Se o policial me agredir, eu posso revidar?

Não é recomendável fazer isso. Os entrevistados lembram que o artigo 25 do Código Penal prevê a legítima defesa contra uma injusta agressão, mas considerando o contexto de uma abordagem policial, a pessoa agredida pode acabar sofrendo mais violência, além de responder criminalmente pela agressão ao policial se revidar. 

“Estamos falando de um cidadão contra um policial fardado e armado. Então, existe um desequilíbrio nessa correlação de forças”, enfatiza Adilson Paes de Souza. “Se eu faço isso [agredir] contra um policial, virão mais policiais e vou ser mais agredido ainda. Com certeza serei preso por lesão corporal, desacato, desobediência e resistência”, explica. 

“Se o policial te agredir, o que você deve fazer imediatamente é procurar a Corregedoria da polícia, seja civil ou militar [dependendo da corporação do policial], a Ouvidoria das Polícias e o Ministério Público”, complementa Hugo Leonardo. 

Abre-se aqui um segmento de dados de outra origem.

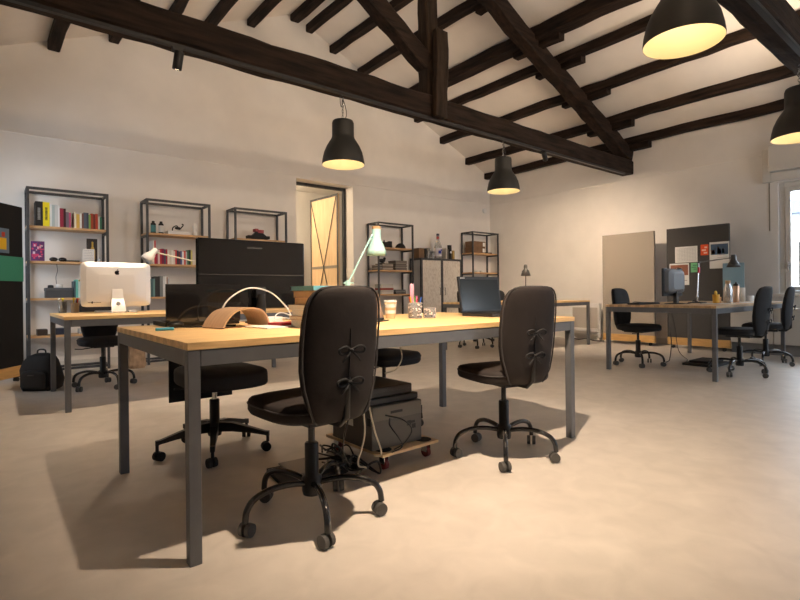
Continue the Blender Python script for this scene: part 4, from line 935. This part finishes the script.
tg(MB().lathe([(.036,0),(.038,.01),(.038,.15),(.028,.165),(.001,.168)], n=24, cap0=True).build('black_speaker', M_blkm, loc=(1.47,5.45,Z)), 'black cylindrical speaker right of the silver computer', 'speaker')
tg(MB().lathe([(.028,0),(.028,.10),(.024,.10),(.024,.004),(.001,.004)], n=20, cap0=True).build('wooden_pot', M_ply, loc=(1.62,5.42,Z)), 'small pale wooden pot right of the black speaker', 'pot')
t = tg(MB().bx(0,.28,0,.11,0,.012).build('white_keyboard', M_white, loc=(.80,5.60,Z), bevel=.003), 'thin white keyboard behind the silver computer', 'keyboard')
kb = MB()
for a_ in range(4):
    for b_ in range(13): kb.bx(.008+b_*.0205,.008+b_*.0205+.017,.012+a_*.024,.012+a_*.024+.02,.0122,.0145)
kb.build('keys', M_paper, t)
tg(MB().bx(0,.07,0,.05,0,.02).build('white_charger', M_white, loc=(1.02,5.28,Z), bevel=.006), 'white charger block lying right of the computer stand', 'charger')
# bags on the floor
t = thing('backpack', (.40, 6.07, 0), 'black backpack slumped on the floor beside the left rear desk', 'bag')
rings = []
for z_, a_, b_ in ((.0,.145,.10),(.015,.165,.115),(.10,.175,.125),(.20,.168,.115),(.28,.145,.095),(.33,.11,.07),(.355,.05,.03)):
    rr_ = sring(.01*sin(z_*20), 0, z_, a_, b_, 28, 3.2); rings.append(rr_)
MB().rings(rings).build('bag_body', M_blkm, t)
MB().rings([[Vector((v.x, v.y-.125, v.z)) for v in sring(0,0,z_,a_,.03,20,3)] for z_, a_ in ((.03,.10),(.05,.12),(.16,.12),(.19,.10),(.20,.05))]).build('front_pocket', M_blkm, t)
MB().tube(bez([(-.04,0,.34),(-.03,0,.385),(.03,0,.385),(.04,0,.34)]), .008, 6).build('carry_loop', M_blk, t); MB().bx(-.035,.025,-.166,-.160,.155,.163).build('bag_marking', M_pipe, t)
for q in (-.11,.11): MB().cyl((q,-.10,.02),(q+.02,-.10,.02),.02).build('wheel', M_blk, t)
t.rotation_euler = (0,0,R(-35))
t = thing('paper_sack', (1.44, 7.02, 0), 'crumpled brown paper sack on the floor under the shelves', 'sack')
rings = []; q = random.Random(8)
for z_, a_, b_ in ((0,.11,.085),(.04,.125,.10),(.14,.12,.095),(.24,.115,.09),(.31,.118,.092)):
    rr_ = sring(0,0,z_,a_,b_,24,4)
    for v in rr_: v.x += q.uniform(-.006,.006); v.y += q.uniform(-.006,.006); v.z += q.uniform(-.006,.006) if z_ > 0 else 0
    rings.append(rr_)
MB().rings(rings, smooth=False).build('sack_body', M_sack, t); MB().rings([[Vector((v.x*1.06, v.y*1.06, z_)) for v in sring(0,0,0,.115,.09,24,4)] for z_ in (.25,.31)]).build('rolled_rim', M_sack, t); t.scale = (.78, .78, 1)

# ================================================================== RIGHT DESK
t = thing('computer_monitor', (6.03, 2.50, Z), 'black computer monitor seen from behind on the right-hand desk', 'monitor')
MB().bx(-.235,.235,-.012,.012,.09,.40).build('screen_bezel', M_blk, t, bevel=.004); MB().bx(-.222,.222,.0125,.014,.105,.388).build('screen', M_screen, t)
rings = [[Vector((v.x, y_, .255+v.y)) for v in sring(0,0,0,sx,sz,28,6)] for y_, sx, sz in ((-.0125,.22,.14),(-.05,.20,.125),(-.075,.13,.09))]
MB().rings(rings, smooth=False).build('back_cover', mat('monitor_grey_back',(.14,.16,.18),.4), t)
MB().bx(-.03,.03,-.06,-.02,.01,.16).build('stand_neck', M_blk, t, bevel=.004); MB().lathe([(.001,0),(.11,0),(.11,.008),(.03,.014),(.001,.014)], (0,-.03,0), 28).build('stand_foot', M_blk, t)
t.rotation_euler = (0,0,R(-1))
t = tg(MB().bx(-.22,.22,-.07,.07,0,.016).build('keyboard', M_blk, loc=(5.765,2.70,Z), rz=R(-4), bevel=.004), 'black keyboard left of the grey backed monitor', 'keyboard')
kb = MB()
for a_ in range(5):
    for b_ in range(18): kb.bx(-.212+b_*.0236,-.212+b_*.0236+.019,-.062+a_*.025,-.062+a_*.025+.02,.0163,.020)
kb.build('keys', M_blkm, t)
cable([(5.90,2.30,.757),(5.97,2.26,.775),(6.05,2.30,.79),(6.12,2.24,.765),(6.2,2.27,.757)], .005, M_blk, 'tangled black cable at the foot of the grey backed monitor')
cable([(5.75,2.80,.757),(5.85,2.86,.775),(5.95,2.82,.768),(6.02,2.76,.757)], .004, M_blk, 'black cable curling behind the black keyboard')
t = thing('desk_lamp', (6.62, 2.46, Z), 'dark grey jointed desk lamp on the right-hand desk', 'desk lamp')
MB().lathe([(.001,0),(.10,0),(.10,.010),(.02,.016),(.001,.016)], n=32).build('foot', M_lampgrey, t)
MB().tube([(0,0,.016),(0,0,.06)], .012).sphere((0,0,.07),.016).tube([(0,0,.07),(.055,.0,.485)], .006, 8).tube([(.012,0,.07),(.067,0,.485)], .004, 6).build('lower_arm', M_chrome, t)
MB().sphere((.06,0,.49),.015).tube([(.06,0,.49),(.41,-.25,.545)], .006, 8).build('upper_arm', M_lampgrey, t)
MB().lathe([(.022,.15),(.028,.145),(.030,.09),(.055,.05),(.075,0),(.071,0),(.05,.05),(.001,.08)], (.42,-.255,.43), 28).build('lamp_shade', M_lampgrey, t)
MB().bx(.018,.045,-.02,.0,.36,.43).build('red_tag', col_mat((190,40,60)), t)
t = tg(MB().lathe([(.034,0),(.038,.10),(.035,.10),(.031,.004)], n=24, cap0=True).build('yellow_mug', col_mat((222,170,60),.5), loc=(6.66,2.27,Z)), 'yellow cup in front of the grey lamp on the right-hand desk', 'cup')
MB().sphere((-.01,0,.115),.017,(1,1,1.8)).build('contents', col_mat((230,200,90)), t)
tg(MB().lathe([(.036,0),(.040,.07),(.037,.07),(.033,.004)], n=24, cap0=True).build('tan_mug', col_mat((196,140,90),.5), loc=(6.80,2.30,Z)), 'tan mug right of the yellow cup', 'cup')
bottle('carafe', (6.86,2.21,Z), [(.045,0),(.05,.01),(.05,.15),(.032,.20),(.025,.225),(.028,.235)], 'clear glass carafe with cork stopper on the right-hand desk', (.225,.265,.027,mat('cork',(.55,.36,.2),.8)), m=M_frost)
t = tg(MB().lathe([(.034,0),(.036,.01),(.036,.19),(.032,.20)], n=28, cap0=True).build('thermos_flask', mat('copper_steel',(.62,.40,.27),.3,metal=.8), loc=(7.07,2.19,Z)), 'copper coloured thermos flask with black lid', 'flask')
MB().lathe([(.034,.2005),(.030,.225),(.012,.23),(.010,.245),(.001,.247)], n=24, cap0=True).build('lid', M_blk, t)
tg(MB().cyl((0,0,0),(0,0,.18),.042,n=28).build('kitchen_roll', M_paper, loc=(7.45,2.25,Z)), 'white paper roll standing right of the thermos', 'paper roll')
tg(MB().lathe([(.032,0),(.036,.075),(.033,.075),(.029,.004)], n=24, cap0=True).build('white_cup', M_white, loc=(7.70,2.22,Z)), 'small white cup behind the nearer right-hand chair', 'cup')
for k, (x_, y_, r_, l) in enumerate([(6.25,2.12,5,'white papers left of the yellow cup'), (6.88,1.98,-8,'white papers lying in front of the carafe'), (7.15,2.02,12,'white papers in front of the thermos')]):
    tg(MB().bx(-.105,.105,-.148,.148,0,.004).build('paper_sheets', M_paper, loc=(x_,y_,Z), rz=R(r_)), l, 'paper')
cable([(6.9,2.9,.69),(6.86,2.9,.5),(6.90,2.88,.25),(6.80,2.86,.02),(6.55,2.80,.008)], .006, M_pipe, 'grey cable hanging down behind the right-hand desk to the floor')
cable([(6.95,2.92,.69),(7.0,2.88,.45),(7.02,2.84,.12),(6.98,2.72,.012),(6.85,2.68,.008)], .004, M_pipe, 'thin cable hanging beside the grey one behind the right-hand desk')
t = thing('footrest', (6.77, 2.42, 0), 'black tray with cables under the right-hand desk', 'tray')
MB().bx(-.25,.25,-.18,.18,.0,.03).bx(-.2,.2,-.12,.12,.031,.06).build('tray_body', M_blkm, t, bevel=.006)
tg(MB().bx(0,.36,0,.05,0,.012).build('cable_tray', M_pipe, loc=(6.75,2.50,.655)), 'small cable tray under the right-hand desktop', 'tray') if False else None

# far corner desk
t = thing('desk_lamp', (7.27, 5.45, Z), 'small dark grey desk lamp on the far corner desk', 'desk lamp')
MB().lathe([(.001,0),(.08,0),(.08,.01),(.02,.016),(.001,.016)], n=28).cyl((0,0,.016),(0,0,.44),.009).build('stem', M_lampgrey, t)
MB().lathe([(.018,.63),(.030,.61),(.032,.55),(.060,.52),(.085,.43),(.080,.43),(.05,.52),(.001,.55)], n=28).build('lamp_shade', M_lampgrey, t)
tg(MB().bx(0,.12,0,.16,0,.10).build('white_carton', M_paper, loc=(6.75,5.2,Z), bevel=.003), 'white carton on the far corner desk behind the dark laptop', 'box')

# ================================================================== PRINTER, DOLLY, CABLES
t = thing('wheeled_dolly', (1.53, 2.03, 0), 'plywood dolly on four castors carrying the printer under the desk', 'dolly')
MB().bx(0,.40,0,.52,.078,.094).build('plywood_deck', M_ply, t, bevel=.002)
for x_, y_ in ((.05,.05),(.35,.05),(.05,.47),(.35,.47)):
    w_ = MB().bx(x_-.025,x_+.025,y_-.025,y_+.025,.070,.0775).bx(x_-.016,x_-.012,y_-.02,y_+.02,.03,.07).bx(x_+.012,x_+.016,y_-.02,y_+.02,.03,.07).build('castor', M_chrome, t)
    MB().cyl((x_-.011,y_,.028),(x_+.011,y_,.028),.028).build('wheel', col_mat((120,40,40),.6), w_)
for x_, y_ in ((.34,.06),(.06,.07),(.06,.46),(.34,.46)): MB().cyl((x_,y_,.0942),(x_,y_,.0960),.045,n=28).build('rubber_pad', M_rubber, t)
t.rotation_euler = (0,0,R(2))
M_prn = mat('printer_dark_grey', (.10,.092,.08), .5); M_prn2 = mat('printer_black', (.022,.021,.020), .45)
t = thing('laser_printer', (1.515, 2.10, .0965), 'dark grey laser printer standing on the plywood dolly', 'printer')
MB().bx(0,.34,0,.38,0,.225).build('body', M_prn, t, bevel=.006)
MB().bx(.005,.335,.02,.375,.2255,.262).bx(.0,.30,.03,.36,.2622,.315).build('scanner_unit', M_prn2, t, bevel=.008)
MB().bx(.02,.30,.028,.0295,.245,.25).bx(.03,.29,.0285,.0297,.285,.289).build('panel_seam', M_blk, t)
MB().bx(.004,.336,-.004,.0,.150,.222).build('front_flap', mat('printer_flap',(.14,.128,.108),.5), t, bevel=.002); MB().bx(.12,.20,-.0055,-.0042,.178,.192).build('flap_grip', M_blk, t)
MB().bx(.235,.262,-.0016,-.0004,.095,.122).bx(.268,.295,-.0016,-.0004,.075,.10).bx(.262,.29,-.0016,-.0004,.104,.118).build('front_marking', mat('printer_mark',(.022,.02,.018),.5), t)
MB().bx(-.0022,-.0004,.17,.24,.10,.135).build('side_label', M_paper, t); MB().bx(-.0024,-.0004,.25,.29,.115,.15).build('yellow_sticker', col_mat((214,200,50)), t)
MB().bx(.34,.346,.0,.03,.15,.19).build('latch', M_blk, t); MB().bx(-.008,-.0004,.0,.03,.13,.17).build('latch', M_blk, t)
cable([(1.60,2.06,.26),(1.57,2.02,.24),(1.60,1.99,.18),(1.64,2.01,.12),(1.58,2.02,.10)], .0035, M_blk, 'black cable looping down the printer front')
cable([(1.58,2.07,.28),(1.64,2.00,.26),(1.69,1.99,.20),(1.66,2.02,.13),(1.62,2.05,.10)], .0035, M_blk, 'second black cable looping across the printer front')
# flat devices on the floor
t = tg(MB().bx(0,.34,0,.24,0,.02).build('laptop_dock', M_blkm, loc=(1.06,2.20,.001), rz=R(-8), bevel=.003), 'flat black case lying on the floor behind the front chair', 'case')
tg(MB().bx(0,.36,0,.20,.0,.010).build('lid_panel', mat('panel_grey_flat',(.16,.15,.14),.4), loc=(1.12,2.24,.085), rz=R(-8), bevel=.002), 'x', 'panel') if False else None
t = thing('tilted_panel', (1.14, 2.22, .028), 'thin grey panel resting on the flat black case on the floor', 'panel')
MB().bx(0,.36,0,.21,.0,.008).build('sheet', mat('panel_grey_flat',(.20,.185,.165),.4), t, bevel=.002); MB().bx(.02,.05,.02,.19,-.006,-.001).bx(.31,.34,.02,.19,-.006,-.001).build('support_strip', M_blk, t)
t.rotation_euler = (0,0,R(-4))
t = tg(MB().bx(0,.30,0,.055,0,.035).build('power_strip', M_blk, loc=(1.50,2.14,.001), rz=R(90), bevel=.006), 'black power strip on the floor left of the dolly', 'power strip')
for k in range(2): MB().bx(.03+k*.065,.07+k*.065,.01,.045,.0352,.046).build('plug', M_blkm, t, bevel=.003)
q = random.Random(21)
nmz = ['thickest','uppermost','lowest','leftmost','rearmost','shortest','innermost','looping']
for k in range(8):
    pts = []; x_, y_ = q.uniform(1.27,1.36), q.uniform(2.0,2.3)
    for j in range(6):
        pts.append((x_, y_, .056+.012*k*.4+q.uniform(0,.02) if 1.1 < x_ < 1.5 else .012)); x_ = min(1.50, max(1.24, x_+q.uniform(-.09,.12))); y_ = min(2.46, max(1.98, y_+q.uniform(-.12,.14)))
    tg(MB().tube(bez(pts, 8), .0045+.0005*(k%3), 6).build('cable', M_blk), 'black cable in the floor tangle beside the dolly', 'cable', 'tangle of black cables left of the dolly')
def fix(): pass
cable([(1.36,1.96,.70),(1.35,1.95,.45),(1.38,1.97,.25),(1.36,2.0,.10),(1.42,2.02,.06)], .0045, mat('cream_cable',(.62,.56,.44),.5), 'cream cable hanging from the desk in front of the printer side')
cable([(1.39,1.98,.70),(1.40,1.97,.42),(1.45,1.99,.25),(1.50,2.00,.12),(1.47,2.02,.105)], .0045, mat('cream_cable',(.62,.56,.44),.5), 'second cream cable swinging towards the printer base')
cable([(1.33,2.0,.70),(1.31,1.98,.40),(1.27,1.99,.2),(1.33,2.02,.08)], .004, M_blk, 'black cable hanging from the desk to the floor tangle')
cable([(1.98,2.55,.69),(2.03,2.52,.60),(2.03,2.48,.50),(1.95,2.44,.44),(1.85,2.42,.425)], .004, mat('cream_cable',(.62,.56,.44),.5), 'cream cable hanging from the desktop to the top of the printer')
cable([(1.78,2.60,.69),(1.85,2.62,.60),(1.80,2.58,.50),(1.70,2.5,.48),(1.66,2.42,.43)], .004, M_blk, 'black cable hanging from the desktop behind the printer')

Adilson também recomenda a procura de um advogado ou da Defensoria Pública, que presta auxílio jurídico gratuito a pessoas que não têm condições de pagar por um advogado.

 

Citações

Além dos entrevistados e da legislação, a Ponte também consultou documentos produzidos pelas Defensorias Públicas de estados brasileiros, a cartilha Atuação policial na proteção dos direitos humanos de pessoas em situação de vulnerabilidade (2013), do Ministério da Justiça, e o Manual de Atendimento e Abordagem da População LGBTI por Agentes da Segurança Pública (2018), feito pela Rede Nacional de Operadores de Segurança Pública Lésbicas, Gays, Bissexuais, Transexuais, Travestis e Intersexos (Renosp) e o Guia Prático sobre Abordagem Policial (2022), das ONGs Grupo AdoleScER e Grupo Ruas e Praças.